How often did your parents kiss/hug each other?

We’ve got a thread about you and your spouse, how about your parents with each other? And did that affect how you are with your spouse?

As for myself, I never saw my parents kiss, hug or even hold hands. I never saw my father put his arm around my mother (or us kids) or any other expression of physical affection. I never even saw them dance together. Throughout their 59-year marriage, they were more like brother and sister. There was a type of love between them, but it wasn’t overtly expressed.

As I said in the other thread, my husband and I can’t keep our hands off each other. Perhaps this is something that skips a generation.

I never saw my parents do any of that, either.

My parents were born circa 1930. I never saw them exhibit great passion for each other (thankfully), but they did frequently touch and hug and kiss in front of me.

My Dad passed away when I was 18 months old, so I can’t answer this directly. My Mother never dated another man and would be almost always be moved to tears when ever she spoke of him. I never doubted their love.

I remember them doing it a few times. Usually after they’d consumed some alcohol, although it would have been no more than a glass of wine because anyone who drinks more than that is an irresponsible alcoholic which is what will happen to me if I don’t straighten up and start taking school seriously.

I don’t remember them kissing or hugging much. I just think I wasn’t paying attention, though. I mean, my parents? Ew. I do know they had an active sex life. Don’t ask how I know.

Very frequently, and they’re still together after almost 50 years. I’m probably very lucky.

My parents do so quite frequently, and they’ve been married over 50 years. Their parents also did so.

I don’t think I ever saw my in-laws kiss or hug each other. They got divorced just after we got married.

My parents also hugged and kissed regularly. Like @Jumpbass’s, they had an active sex life. Don’t ask how I know.

Frequently for over 30 years until my father died.

My dad was born in '33, my mom in '40; they married in 1963 (and are still married today). I’d say that public displays of affection between them, when I was a kid, were uncommon, but not unheard of – occasional kisses or hugs in my presence. I don’t remember ever seeing them hold hands while walking together, or anything like that.

My parents were always openly affectionate. At 86, I’d say they still are after 67 years.

We had the parents’ bedroom, the girls’ bedroom and the boys’ bedroom which was down the hall. Talking to my sister, apparently the girls could hear activities at night. Thankfully, we were too far away.

My parents had six children and are obviously very much in love after 56 years of marriage. But the only time I have seen them touch each other (even holding hands) has been on the dance floor.

Oh and when my father has been seriously ill and incapacitated. My mother would help him get up out of bed or a chair safely.
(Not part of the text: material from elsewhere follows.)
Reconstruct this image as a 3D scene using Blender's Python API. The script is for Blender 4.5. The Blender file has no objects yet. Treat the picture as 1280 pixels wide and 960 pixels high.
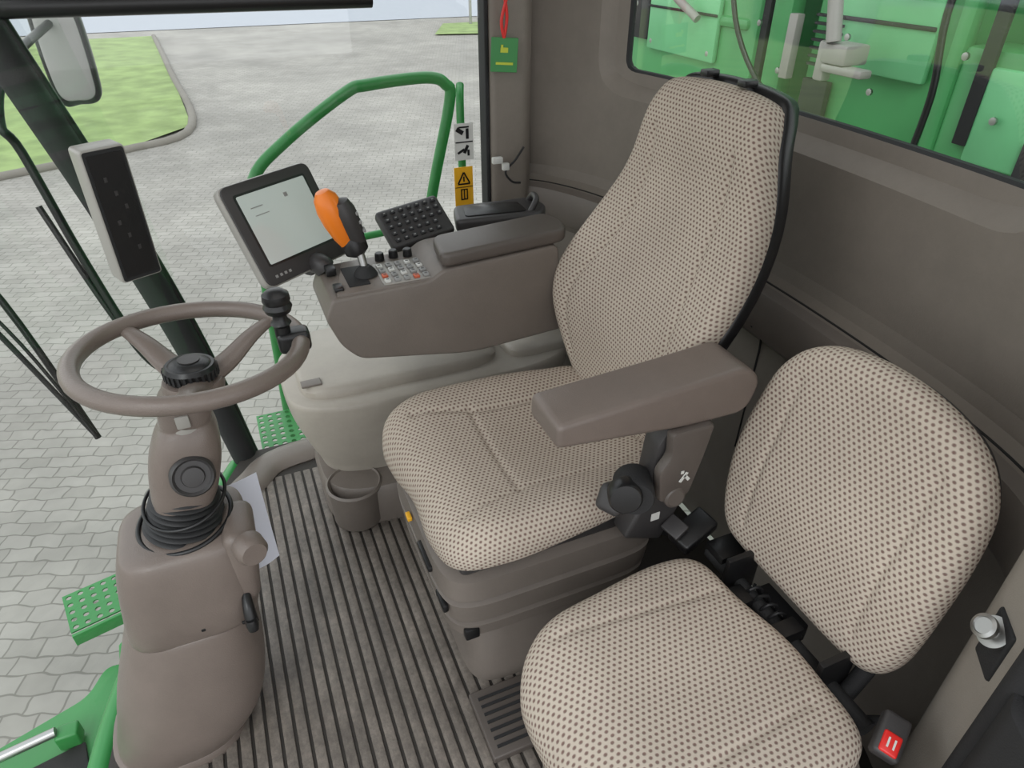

My parents were married in 1960. I remember seeing them kiss at least once a day. My dad always kissed my mom when he left for work. He kissed us kids when he left for work too. We’d still be in bed and he’d come in and kiss us goodbye. That’s a great memory I have of my dad.

My mom was born in 1921, dad in 1919, married in 1944. Four children. I never saw them kiss or hold hands. I often wonder how they had kids??? Even my father admitted my mother was a cold fish. My sister and I don’t remember our mother ever telling us she loved us.

I don’t recall ever seeing them kiss each other, but they hugged each other almost every day, or every work day at least. That was how they greeted each other upon dad returning from work each day. And they are still married after 40-something years, getting close to 50.

By the time I was old enough to take note, I believe I had driven them to the point of “we definitely do not want to deal with any more of that so we just better knock it off with this shit right now.” I might have noticed some affection, but it was quite perfunctory.